In solchen Fällen muss der Vorsatz nicht nur die Verletzungshandlung, sondern
auch den Verletzungserfolg umfassen.
Geldentschädigung bei Mobbing
Zunächst gilt für Mobbingfälle regelmäßig, dass sie
Einzelfallcharakter haben. Ob eine
schwerwiegende Verletzung des Persönlichkeitsrechts vorliegt, die die Zahlung
einer Geldentschädigung erfordert, hängt insbesondere von der Bedeutung und
Tragweite des Eingriffs ab, also von Ausmaß und Intensität der Ausstrahlung,
von der Nachhaltigkeit und Fortdauer der Interessen- oder Rufschädigung des
Verletzten sowie dem Anlass und Beweggrund des Handelnden sowie dem Grad seines
Verschuldens. Gerade die Persönlichkeit von Minderjährigen bedarf besonderen
Schutzes, wie das Bundesverfassungsgericht 2000 festgestellt hat. Das gilt
nicht nur für Kinder, sondern auch für Jugendliche. Auch sie müssen sich erst
noch zu eigenverantwortlichen Personen entwickeln.
Bei der Sanktionswirkung, die mit einem Schmerzensgeld bzw.
einer Entschädigung wegen Persönlichkeitsverletzung verbunden ist, ist generell
auf Art, Ausmaß und Intensität der jeweiligen Persönlichkeitsverletzung
abzustellen.
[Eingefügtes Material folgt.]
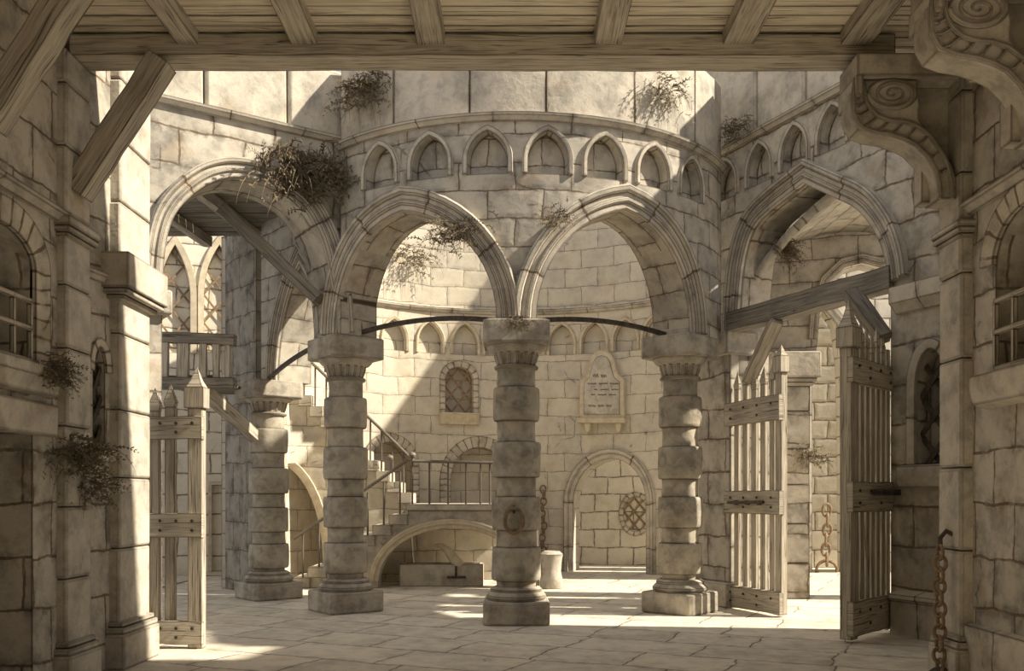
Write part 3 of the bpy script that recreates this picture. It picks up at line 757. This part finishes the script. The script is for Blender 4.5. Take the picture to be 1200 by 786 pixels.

Hier hat das OLG Hamm dem Aspekt der Minderjährigkeit besondere
Bedeutung beigemessen. Dabei wurde bei der Bewertung des Verletzungsgrads auf
das "Gespött von Mitschülern" und "anonyme Anrufe" sowie
auf Beleidigungen in der Öffentlichkeit
abgestellt. Ähnlich sind die Effekte des "Cybermobbing" zu
beschreiben.
Herr Rechtsanwalt Dr. Palm hat selbst drei Kinder und kennt
von daher den typischen Schulalltag sehr gut. Mobbing ist ein immer wieder
auftretendes Phänomen. Dabei sind Art und Intensität solcher Verhaltensweisen
sehr verschieden. Wir hatten neulich erst an einer Schule eine sehr gute
Kooperation mit der Schulleitung und der Schulaufsicht, sodass der Schüler
inzwischen wieder problemlos die Schule besucht und die Mobber in ihre
Schranken verwiesen wurden. Zuvor stand im Prinzip nur die Frage im Raum, ob
der Schüler die Schule verlässt. Das kann vermieden werden, wenn die Probleme
sachlich aufgezeigt werden und eine Frontstellung gegenüber der Schule
vermieden wird. Sollte allerdings die Schule ihre Verantwortung nicht erkennen,
sind wir auch bereit, diese Position nachhaltig zu verfolgen. Leider beobachten
wir immer wieder Schulen, die mit dem Thema überfordert sind oder den Konflikt
zu bagatellisieren versuchen. Neben der juristischen Aufarbeitung gilt es
häufiger auch, zusätzlich psychologischen Hilfen in Anspruch zu nehmen, um
Kindern und Heranwachsenden in ihrer Entwicklung zu helfen.